>>
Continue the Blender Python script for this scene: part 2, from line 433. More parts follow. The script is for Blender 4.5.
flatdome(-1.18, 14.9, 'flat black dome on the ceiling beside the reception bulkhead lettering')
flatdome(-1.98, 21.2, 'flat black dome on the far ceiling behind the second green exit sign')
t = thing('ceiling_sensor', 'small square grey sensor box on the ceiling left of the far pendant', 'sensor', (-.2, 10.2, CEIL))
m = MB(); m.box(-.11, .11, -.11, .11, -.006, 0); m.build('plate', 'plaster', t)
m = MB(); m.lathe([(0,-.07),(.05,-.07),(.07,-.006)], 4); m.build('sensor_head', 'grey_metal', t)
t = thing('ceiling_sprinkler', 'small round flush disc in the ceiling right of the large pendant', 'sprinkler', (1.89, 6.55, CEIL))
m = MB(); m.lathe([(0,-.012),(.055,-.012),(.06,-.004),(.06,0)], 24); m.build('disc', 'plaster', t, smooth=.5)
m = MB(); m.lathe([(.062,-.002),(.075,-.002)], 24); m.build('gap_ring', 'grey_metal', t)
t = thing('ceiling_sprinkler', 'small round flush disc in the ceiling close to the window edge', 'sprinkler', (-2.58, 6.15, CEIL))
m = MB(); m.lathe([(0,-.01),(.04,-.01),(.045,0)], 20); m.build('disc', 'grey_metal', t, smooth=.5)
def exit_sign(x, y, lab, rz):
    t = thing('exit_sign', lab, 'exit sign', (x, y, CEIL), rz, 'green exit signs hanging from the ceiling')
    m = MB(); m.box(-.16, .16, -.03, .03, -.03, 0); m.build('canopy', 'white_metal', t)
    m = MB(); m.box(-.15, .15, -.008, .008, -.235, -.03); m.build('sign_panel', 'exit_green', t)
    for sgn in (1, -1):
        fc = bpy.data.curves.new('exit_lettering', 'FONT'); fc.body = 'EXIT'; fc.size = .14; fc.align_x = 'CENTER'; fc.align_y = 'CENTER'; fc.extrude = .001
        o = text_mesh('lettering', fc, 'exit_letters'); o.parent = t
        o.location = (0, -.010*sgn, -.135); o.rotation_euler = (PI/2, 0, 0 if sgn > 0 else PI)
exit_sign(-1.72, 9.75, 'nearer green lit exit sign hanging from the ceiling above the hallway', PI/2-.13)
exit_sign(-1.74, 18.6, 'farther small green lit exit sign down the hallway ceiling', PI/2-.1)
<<
DIRECTIONS.
Quote the material exactly, leaving nothing out.

WRITTEN RESPONSE.
Continue the Blender Python script for this scene: part 2, from line 433. More parts follow. The script is for Blender 4.5.
flatdome(-1.18, 14.9, 'flat black dome on the ceiling beside the reception bulkhead lettering')
flatdome(-1.98, 21.2, 'flat black dome on the far ceiling behind the second green exit sign')
t = thing('ceiling_sensor', 'small square grey sensor box on the ceiling left of the far pendant', 'sensor', (-.2, 10.2, CEIL))
m = MB(); m.box(-.11, .11, -.11, .11, -.006, 0); m.build('plate', 'plaster', t)
m = MB(); m.lathe([(0,-.07),(.05,-.07),(.07,-.006)], 4); m.build('sensor_head', 'grey_metal', t)
t = thing('ceiling_sprinkler', 'small round flush disc in the ceiling right of the large pendant', 'sprinkler', (1.89, 6.55, CEIL))
m = MB(); m.lathe([(0,-.012),(.055,-.012),(.06,-.004),(.06,0)], 24); m.build('disc', 'plaster', t, smooth=.5)
m = MB(); m.lathe([(.062,-.002),(.075,-.002)], 24); m.build('gap_ring', 'grey_metal', t)
t = thing('ceiling_sprinkler', 'small round flush disc in the ceiling close to the window edge', 'sprinkler', (-2.58, 6.15, CEIL))
m = MB(); m.lathe([(0,-.01),(.04,-.01),(.045,0)], 20); m.build('disc', 'grey_metal', t, smooth=.5)
def exit_sign(x, y, lab, rz):
    t = thing('exit_sign', lab, 'exit sign', (x, y, CEIL), rz, 'green exit signs hanging from the ceiling')
    m = MB(); m.box(-.16, .16, -.03, .03, -.03, 0); m.build('canopy', 'white_metal', t)
    m = MB(); m.box(-.15, .15, -.008, .008, -.235, -.03); m.build('sign_panel', 'exit_green', t)
    for sgn in (1, -1):
        fc = bpy.data.curves.new('exit_lettering', 'FONT'); fc.body = 'EXIT'; fc.size = .14; fc.align_x = 'CENTER'; fc.align_y = 'CENTER'; fc.extrude = .001
        o = text_mesh('lettering', fc, 'exit_letters'); o.parent = t
        o.location = (0, -.010*sgn, -.135); o.rotation_euler = (PI/2, 0, 0 if sgn > 0 else PI)
exit_sign(-1.72, 9.75, 'nearer green lit exit sign hanging from the ceiling above the hallway', PI/2-.13)
exit_sign(-1.74, 18.6, 'farther small green lit exit sign down the hallway ceiling', PI/2-.1)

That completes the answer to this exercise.